Tuesday, August 25, 2009

The Director's Chair: Isild Le Besco


Le Besco has started her career as an actress and then moved to film-making by 2004. Her family is deeply into the movie industry, her sister Maïwenn Le Besco is an actress, brother Jowan Le Besco is a director and actor and her other brother Kolia Litscher also acts.
So far she wrote and directed two movies, Demi-tarif and Charly, and also directed the short story T'es Ou?, the documentary Le Marais (2005) and a segment of the movie Enfances (2007) called "Le regard d'un enfant”, where she also acts. At this rate and considering her age (she was born in 1982), I can foresee a long and prolific career.
What characterizes her work? Simple, intimist stories that portray a moment in the characters lives.
As far as the movies I watched go, Isild Le Besco seems to want her movies to look “rough”, without using fancy camera work, powerful soundtracks or other distractions. At several moments, it almost seems like the kind of home-made movie any of us could do with our cameras (but not really). This is not something that is easy to achieve. Doing some low-budget look, high-quality film is not for everyone.
In my interpretation, I believe she wants us to focus on the story, the substance and not the form. It's about the soul and not about the vessel carrying it.
Le Besco is already planning to direct her third film, the story of three women who accidentally kill someone. As always, her characters remain outsiders. I can't wait to watch this one.
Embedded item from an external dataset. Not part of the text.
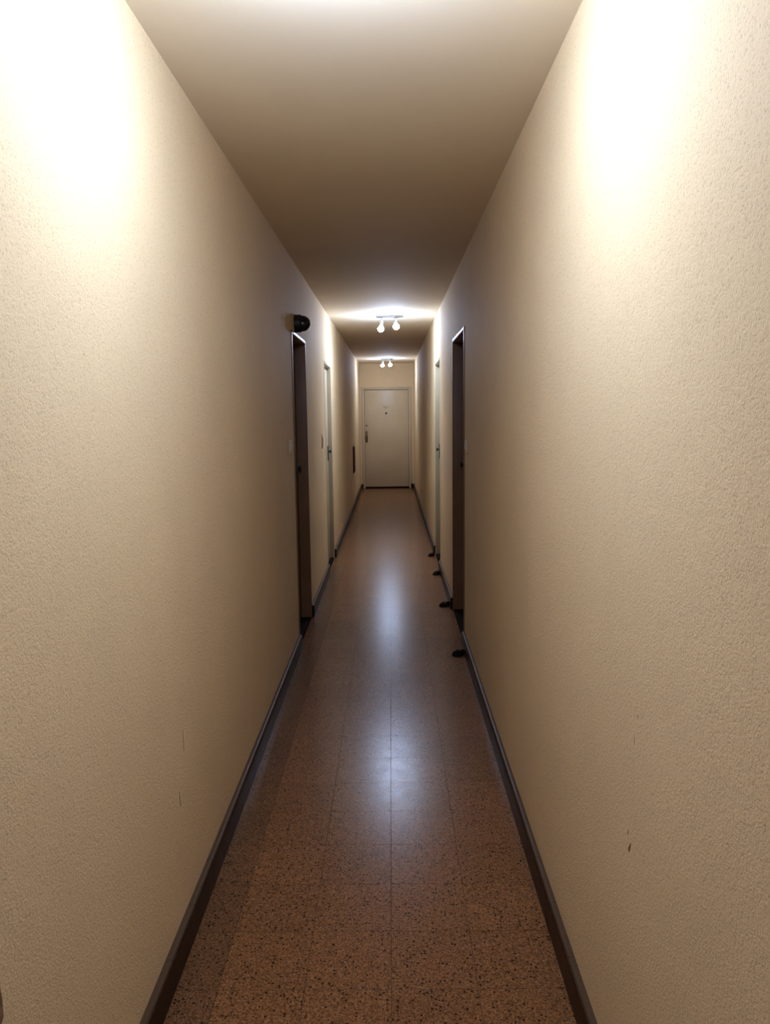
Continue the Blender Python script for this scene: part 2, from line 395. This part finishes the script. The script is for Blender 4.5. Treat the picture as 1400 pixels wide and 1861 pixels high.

Demi-tarif (2004) aka Half-price
With Kolia Litscher, Lila Salet, Cindy David
Isild was nineteen when she wrote and directed this 63 minutes-long movie.
The story is told from the children's point of view. Three young siblings aged 7, 8 and 9 live alone in a modest apartment. Apparently they were abandoned by their mother and they survive on their own, eating whatever they want, attending school and misbehaving, while keeping their situation a secret.
The children are naked on some scenes. Isild says in an interview that it came naturally, it wasn't pre-programed but there is something animal, wilde, about the state they were in, and in that state it would have been weird to have them dressed, not the opposite.
If this movie is a drama or not, that's a decision Isild prefers to leave to the viewers. It is just a movie about a situation and the feeling about that situation.

Charly (2007)
With Julie-Marie Parmentier, Kolia Litscher
“The loneliness of being young and alone" was the most important thing in this movie, in the director's own words.
Nicolas is a fourteen year-old foster child living with an elderly couple, waiting for the future to come. He sees no future and he is bored, feeling unchallenged. One night he runs away with a book, a postcard and some money he stole from them. The book Nicolas is trying to read is Frank Wedekind's L'Éveil du Printemps, and he will end up reading it with Charly. I suggest some research about the book, it might prove interesting.
When sleeping, Nicolas dreams about the sea and sea life. He wants to see the Ocean.
Charly is played by Parmentier, an actress Le Besco met while working together as teenagers on Emmanuelle Bercot's Le Choix d'Elodie. Le Besco actually thought about playing the part herself, had she not given the part of Nicolas to her brother Kolia. At moments, Kolia/Nicolas has this amazing look of countenance that I will not forget soon.